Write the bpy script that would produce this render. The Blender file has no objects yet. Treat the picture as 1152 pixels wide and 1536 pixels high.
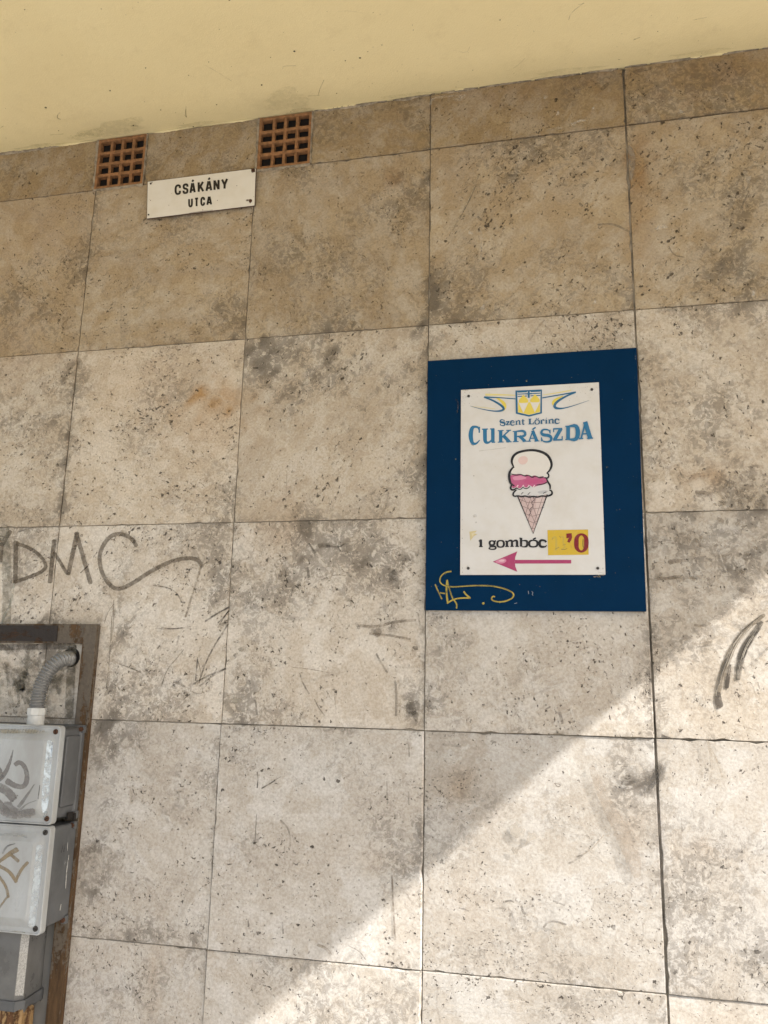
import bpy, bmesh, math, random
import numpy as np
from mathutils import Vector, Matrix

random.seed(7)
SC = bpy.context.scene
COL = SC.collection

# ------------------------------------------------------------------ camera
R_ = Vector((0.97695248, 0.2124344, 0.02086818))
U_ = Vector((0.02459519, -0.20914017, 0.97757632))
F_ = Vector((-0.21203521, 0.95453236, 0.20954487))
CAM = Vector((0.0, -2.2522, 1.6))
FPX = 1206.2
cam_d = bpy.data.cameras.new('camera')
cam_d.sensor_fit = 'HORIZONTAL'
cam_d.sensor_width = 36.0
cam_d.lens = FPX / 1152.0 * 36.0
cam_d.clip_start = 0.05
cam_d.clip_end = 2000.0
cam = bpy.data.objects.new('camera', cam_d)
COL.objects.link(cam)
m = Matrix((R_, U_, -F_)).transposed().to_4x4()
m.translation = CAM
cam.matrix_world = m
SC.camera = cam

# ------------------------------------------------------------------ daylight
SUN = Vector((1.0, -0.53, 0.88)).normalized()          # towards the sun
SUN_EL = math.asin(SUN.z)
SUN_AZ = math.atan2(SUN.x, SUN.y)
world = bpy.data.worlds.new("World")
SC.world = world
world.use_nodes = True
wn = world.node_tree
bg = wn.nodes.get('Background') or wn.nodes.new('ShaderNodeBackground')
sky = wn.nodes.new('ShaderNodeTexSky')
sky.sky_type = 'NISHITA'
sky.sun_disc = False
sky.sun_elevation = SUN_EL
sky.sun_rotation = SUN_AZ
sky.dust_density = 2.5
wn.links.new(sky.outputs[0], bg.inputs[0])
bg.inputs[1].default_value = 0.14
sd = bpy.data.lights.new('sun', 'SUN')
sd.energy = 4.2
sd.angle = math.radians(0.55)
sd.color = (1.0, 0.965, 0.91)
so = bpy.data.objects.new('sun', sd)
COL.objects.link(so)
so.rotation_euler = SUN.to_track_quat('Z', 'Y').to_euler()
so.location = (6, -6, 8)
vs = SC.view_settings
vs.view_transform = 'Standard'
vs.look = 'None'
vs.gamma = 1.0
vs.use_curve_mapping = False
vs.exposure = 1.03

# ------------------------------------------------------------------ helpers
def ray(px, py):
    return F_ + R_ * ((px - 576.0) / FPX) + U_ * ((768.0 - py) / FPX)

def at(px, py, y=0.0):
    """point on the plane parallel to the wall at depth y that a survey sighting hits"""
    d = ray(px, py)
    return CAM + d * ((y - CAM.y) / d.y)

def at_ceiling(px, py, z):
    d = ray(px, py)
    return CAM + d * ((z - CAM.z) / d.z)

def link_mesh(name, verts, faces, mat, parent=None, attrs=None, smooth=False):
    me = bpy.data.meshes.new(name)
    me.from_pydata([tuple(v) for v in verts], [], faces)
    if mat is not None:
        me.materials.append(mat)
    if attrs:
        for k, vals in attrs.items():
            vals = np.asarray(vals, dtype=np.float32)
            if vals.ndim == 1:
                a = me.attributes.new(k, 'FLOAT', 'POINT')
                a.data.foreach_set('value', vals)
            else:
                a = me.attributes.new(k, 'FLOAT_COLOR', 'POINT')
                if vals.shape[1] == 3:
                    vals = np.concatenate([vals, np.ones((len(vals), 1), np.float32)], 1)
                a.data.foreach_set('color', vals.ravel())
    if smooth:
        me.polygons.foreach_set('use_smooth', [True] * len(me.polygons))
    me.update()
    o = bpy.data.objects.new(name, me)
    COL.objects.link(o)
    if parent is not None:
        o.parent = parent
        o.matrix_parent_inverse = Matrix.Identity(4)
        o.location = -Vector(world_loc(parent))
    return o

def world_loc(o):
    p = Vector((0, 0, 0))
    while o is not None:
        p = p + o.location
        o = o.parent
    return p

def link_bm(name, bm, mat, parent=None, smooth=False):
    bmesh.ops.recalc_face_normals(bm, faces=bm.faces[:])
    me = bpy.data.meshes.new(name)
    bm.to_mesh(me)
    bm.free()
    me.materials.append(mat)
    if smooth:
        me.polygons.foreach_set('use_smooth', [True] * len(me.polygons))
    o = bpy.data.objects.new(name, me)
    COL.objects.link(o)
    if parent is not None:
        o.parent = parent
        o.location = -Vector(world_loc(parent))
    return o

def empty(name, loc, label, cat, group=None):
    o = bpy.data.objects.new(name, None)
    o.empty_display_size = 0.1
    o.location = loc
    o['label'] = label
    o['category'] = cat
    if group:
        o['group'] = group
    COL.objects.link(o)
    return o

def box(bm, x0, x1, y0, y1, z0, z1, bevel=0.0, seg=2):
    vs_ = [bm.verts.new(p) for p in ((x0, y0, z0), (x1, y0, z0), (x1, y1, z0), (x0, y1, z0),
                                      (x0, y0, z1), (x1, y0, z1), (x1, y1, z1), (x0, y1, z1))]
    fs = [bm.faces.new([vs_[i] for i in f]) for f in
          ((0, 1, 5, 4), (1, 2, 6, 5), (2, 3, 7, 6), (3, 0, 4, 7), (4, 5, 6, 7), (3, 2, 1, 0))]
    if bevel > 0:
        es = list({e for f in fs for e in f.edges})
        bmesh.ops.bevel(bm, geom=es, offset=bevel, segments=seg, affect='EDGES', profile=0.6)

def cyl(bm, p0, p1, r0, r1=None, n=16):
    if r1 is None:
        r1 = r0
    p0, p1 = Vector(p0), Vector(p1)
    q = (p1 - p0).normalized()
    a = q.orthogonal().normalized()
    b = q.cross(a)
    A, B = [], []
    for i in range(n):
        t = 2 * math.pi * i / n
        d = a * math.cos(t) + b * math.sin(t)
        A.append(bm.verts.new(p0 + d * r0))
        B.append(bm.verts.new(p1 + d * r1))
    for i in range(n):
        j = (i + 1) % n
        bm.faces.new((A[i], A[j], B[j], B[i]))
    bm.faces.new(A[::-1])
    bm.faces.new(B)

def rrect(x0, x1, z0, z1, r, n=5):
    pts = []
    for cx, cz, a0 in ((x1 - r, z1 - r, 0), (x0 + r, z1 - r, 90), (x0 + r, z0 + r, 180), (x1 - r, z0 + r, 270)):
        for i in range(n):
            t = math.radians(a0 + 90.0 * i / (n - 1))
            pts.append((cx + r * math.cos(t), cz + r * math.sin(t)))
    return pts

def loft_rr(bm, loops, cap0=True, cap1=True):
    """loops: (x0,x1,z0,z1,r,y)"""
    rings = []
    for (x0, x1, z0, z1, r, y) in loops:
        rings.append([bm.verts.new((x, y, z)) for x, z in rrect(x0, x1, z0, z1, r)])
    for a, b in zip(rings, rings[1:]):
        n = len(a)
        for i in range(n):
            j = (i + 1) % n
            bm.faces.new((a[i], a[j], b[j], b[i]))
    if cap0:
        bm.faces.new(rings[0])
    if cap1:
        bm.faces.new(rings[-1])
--
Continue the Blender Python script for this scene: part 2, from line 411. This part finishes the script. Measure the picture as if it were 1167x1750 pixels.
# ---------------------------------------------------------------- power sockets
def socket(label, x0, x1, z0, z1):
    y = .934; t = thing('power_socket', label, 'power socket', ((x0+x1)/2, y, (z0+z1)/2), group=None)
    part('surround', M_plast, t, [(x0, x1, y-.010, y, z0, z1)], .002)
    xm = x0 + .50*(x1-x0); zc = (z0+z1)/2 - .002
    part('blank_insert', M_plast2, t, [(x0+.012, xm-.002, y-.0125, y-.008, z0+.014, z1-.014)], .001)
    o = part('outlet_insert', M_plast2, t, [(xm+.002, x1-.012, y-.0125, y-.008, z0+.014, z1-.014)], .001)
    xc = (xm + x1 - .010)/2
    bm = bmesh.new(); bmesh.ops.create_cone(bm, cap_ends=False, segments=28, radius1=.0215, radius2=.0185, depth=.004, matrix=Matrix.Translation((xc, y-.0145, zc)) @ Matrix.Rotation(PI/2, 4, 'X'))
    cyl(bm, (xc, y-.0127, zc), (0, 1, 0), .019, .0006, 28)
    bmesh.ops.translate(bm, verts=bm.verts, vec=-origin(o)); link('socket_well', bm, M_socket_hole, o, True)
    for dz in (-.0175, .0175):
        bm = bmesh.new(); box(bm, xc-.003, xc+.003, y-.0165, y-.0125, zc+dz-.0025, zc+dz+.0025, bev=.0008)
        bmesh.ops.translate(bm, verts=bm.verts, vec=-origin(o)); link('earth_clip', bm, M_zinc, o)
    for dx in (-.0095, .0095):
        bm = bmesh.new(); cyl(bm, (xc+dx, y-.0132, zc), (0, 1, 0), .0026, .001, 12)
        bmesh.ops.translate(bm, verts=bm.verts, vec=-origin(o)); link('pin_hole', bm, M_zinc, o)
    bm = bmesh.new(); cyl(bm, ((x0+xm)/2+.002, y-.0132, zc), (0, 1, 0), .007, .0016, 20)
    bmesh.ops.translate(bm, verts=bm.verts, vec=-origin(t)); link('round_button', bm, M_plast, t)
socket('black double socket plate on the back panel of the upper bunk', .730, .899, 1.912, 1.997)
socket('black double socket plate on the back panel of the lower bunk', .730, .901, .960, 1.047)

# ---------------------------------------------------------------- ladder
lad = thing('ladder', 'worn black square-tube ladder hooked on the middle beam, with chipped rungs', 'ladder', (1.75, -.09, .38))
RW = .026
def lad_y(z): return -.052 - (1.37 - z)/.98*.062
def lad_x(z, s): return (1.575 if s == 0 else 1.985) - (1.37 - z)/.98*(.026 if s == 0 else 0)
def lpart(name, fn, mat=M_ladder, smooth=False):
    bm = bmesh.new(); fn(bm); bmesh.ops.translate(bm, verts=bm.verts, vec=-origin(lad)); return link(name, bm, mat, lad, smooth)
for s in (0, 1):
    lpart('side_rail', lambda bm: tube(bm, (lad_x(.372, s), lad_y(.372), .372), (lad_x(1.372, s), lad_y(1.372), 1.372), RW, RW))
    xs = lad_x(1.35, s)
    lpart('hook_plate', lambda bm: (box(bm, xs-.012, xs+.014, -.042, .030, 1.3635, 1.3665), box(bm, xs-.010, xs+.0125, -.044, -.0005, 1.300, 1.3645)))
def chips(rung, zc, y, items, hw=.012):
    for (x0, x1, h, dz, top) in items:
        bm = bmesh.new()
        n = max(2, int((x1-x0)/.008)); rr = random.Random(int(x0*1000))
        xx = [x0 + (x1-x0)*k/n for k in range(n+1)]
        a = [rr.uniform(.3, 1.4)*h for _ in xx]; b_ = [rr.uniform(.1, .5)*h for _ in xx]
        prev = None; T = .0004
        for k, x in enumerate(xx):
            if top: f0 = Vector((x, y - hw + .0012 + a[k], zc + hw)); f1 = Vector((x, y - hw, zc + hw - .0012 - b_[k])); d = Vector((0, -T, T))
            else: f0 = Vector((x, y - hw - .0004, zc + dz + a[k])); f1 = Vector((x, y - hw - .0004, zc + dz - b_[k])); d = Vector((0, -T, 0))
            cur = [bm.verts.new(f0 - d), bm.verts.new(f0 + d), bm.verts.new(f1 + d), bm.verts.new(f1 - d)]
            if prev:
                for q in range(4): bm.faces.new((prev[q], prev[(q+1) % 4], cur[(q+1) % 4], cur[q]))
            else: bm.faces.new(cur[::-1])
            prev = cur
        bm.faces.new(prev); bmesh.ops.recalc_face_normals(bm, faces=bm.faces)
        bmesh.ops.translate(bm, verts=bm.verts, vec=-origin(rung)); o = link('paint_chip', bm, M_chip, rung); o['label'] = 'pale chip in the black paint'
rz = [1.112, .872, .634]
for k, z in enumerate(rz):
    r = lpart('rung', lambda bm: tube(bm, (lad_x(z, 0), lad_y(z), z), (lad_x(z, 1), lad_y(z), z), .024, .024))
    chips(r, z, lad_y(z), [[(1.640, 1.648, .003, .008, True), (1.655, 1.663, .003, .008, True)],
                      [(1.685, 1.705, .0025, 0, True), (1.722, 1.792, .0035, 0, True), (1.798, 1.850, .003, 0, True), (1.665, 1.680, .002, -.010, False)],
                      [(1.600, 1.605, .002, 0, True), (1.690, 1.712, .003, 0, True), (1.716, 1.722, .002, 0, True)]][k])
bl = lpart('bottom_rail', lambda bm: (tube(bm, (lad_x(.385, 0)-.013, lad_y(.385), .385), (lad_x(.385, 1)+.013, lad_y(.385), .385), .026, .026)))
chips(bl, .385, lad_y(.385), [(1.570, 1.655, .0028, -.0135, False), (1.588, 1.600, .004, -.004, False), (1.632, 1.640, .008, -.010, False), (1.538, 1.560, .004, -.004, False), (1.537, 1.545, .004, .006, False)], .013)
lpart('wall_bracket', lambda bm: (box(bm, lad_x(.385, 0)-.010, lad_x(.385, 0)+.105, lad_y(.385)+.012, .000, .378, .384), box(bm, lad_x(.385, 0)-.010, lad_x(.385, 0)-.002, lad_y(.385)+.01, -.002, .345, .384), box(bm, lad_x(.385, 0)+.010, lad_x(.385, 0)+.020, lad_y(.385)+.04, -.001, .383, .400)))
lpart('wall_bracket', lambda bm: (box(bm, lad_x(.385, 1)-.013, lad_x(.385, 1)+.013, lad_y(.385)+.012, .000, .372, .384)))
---
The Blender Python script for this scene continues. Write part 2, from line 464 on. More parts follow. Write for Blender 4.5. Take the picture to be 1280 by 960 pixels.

▶ _EXERCISE REQUIREMENTS_
Scan the listing above. Collect all lines with the word "pixels".

▶ _ANSWER_
Write the bpy script that would produce this render. The Blender file has no objects yet. Treat the picture as 1152 pixels wide and 1536 pixels high.
Continue the Blender Python script for this scene: part 2, from line 411. This part finishes the script. Measure the picture as if it were 1167x1750 pixels.
The Blender Python script for this scene continues. Write part 2, from line 464 on. More parts follow. Write for Blender 4.5. Take the picture to be 1280 by 960 pixels.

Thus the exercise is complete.